'''

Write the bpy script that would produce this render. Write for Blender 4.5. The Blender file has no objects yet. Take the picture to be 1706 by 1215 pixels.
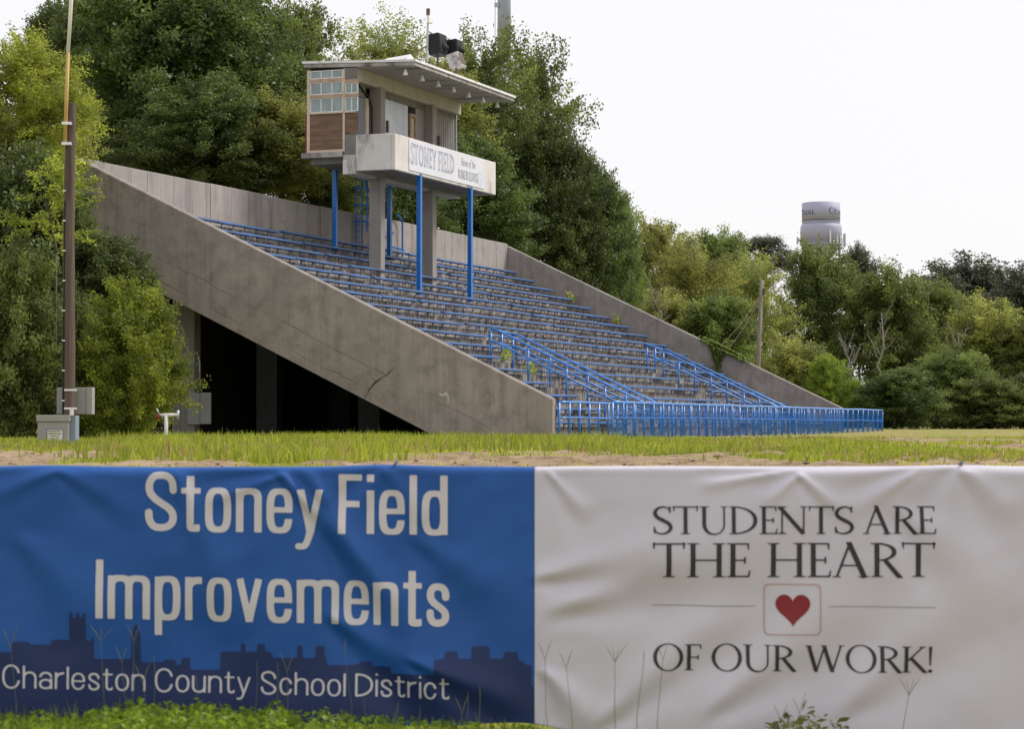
import bpy, math, random
import numpy as np
from mathutils import Vector, Matrix

random.seed(7)
rng = np.random.default_rng(11)
C = bpy.context.scene.collection
SC = bpy.context.scene

# ------------------------------------------------------------------ camera, sky, sun, exposure
F, HOR, YAW, X0, D0, H = 3846.7, 710.15, .3689, 1.4407, 82.0, 1.35
PITCH = math.atan((HOR - 607.5) / F)
cam = bpy.data.objects.new('camera', bpy.data.cameras.new('camera'))
C.objects.link(cam)
cam.location = (0, 0, H)
cam.rotation_euler = (math.pi / 2 + PITCH, 0, 0)
cam.data.sensor_width = 36
cam.data.lens = F / 1706 * 36
cam.data.clip_start = .5
cam.data.clip_end = 3000
cam.data.dof.use_dof = True
cam.data.dof.focus_distance = 92
cam.data.dof.aperture_fstop = 9
SC.camera = cam

SUN_DIR = Vector((.66, .20, .72)).normalized()          # towards the sun
SUN_EL = math.asin(SUN_DIR.z)
SUN_AZ = math.atan2(SUN_DIR.x, SUN_DIR.y)
world = bpy.data.worlds.new('World')
SC.world = world
world.use_nodes = True
wt = world.node_tree
wt.nodes.clear()
w_out = wt.nodes.new('ShaderNodeOutputWorld')
w_bg = wt.nodes.new('ShaderNodeBackground')
w_sky = wt.nodes.new('ShaderNodeTexSky')
w_sky.sky_type = 'NISHITA'
w_sky.sun_disc = False
w_sky.sun_elevation = SUN_EL
w_sky.sun_rotation = SUN_AZ
w_sky.dust_density = 4
w_mix = wt.nodes.new('ShaderNodeMix')
w_mix.data_type = 'RGBA'
w_mix.inputs[0].default_value = .86                      # thin, even cloud over the whole sky
wt.links.new(w_sky.outputs[0], w_mix.inputs[6])
w_mix.inputs[7].default_value = (9.35, 9.25, 9.45, 1)
wt.links.new(w_mix.outputs[2], w_bg.inputs[0])
w_bg.inputs[1].default_value = .115
wt.links.new(w_bg.outputs[0], w_out.inputs[0])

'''

Return the material line for line, from its beginning to the line that contains "from mathutils import Vector, Matrix", with the pictures left out.

Write the bpy script that would produce this render. Write for Blender 4.5. The Blender file has no objects yet. Take the picture to be 1706 by 1215 pixels.
import bpy, math, random
import numpy as np
from mathutils import Vector, Matrix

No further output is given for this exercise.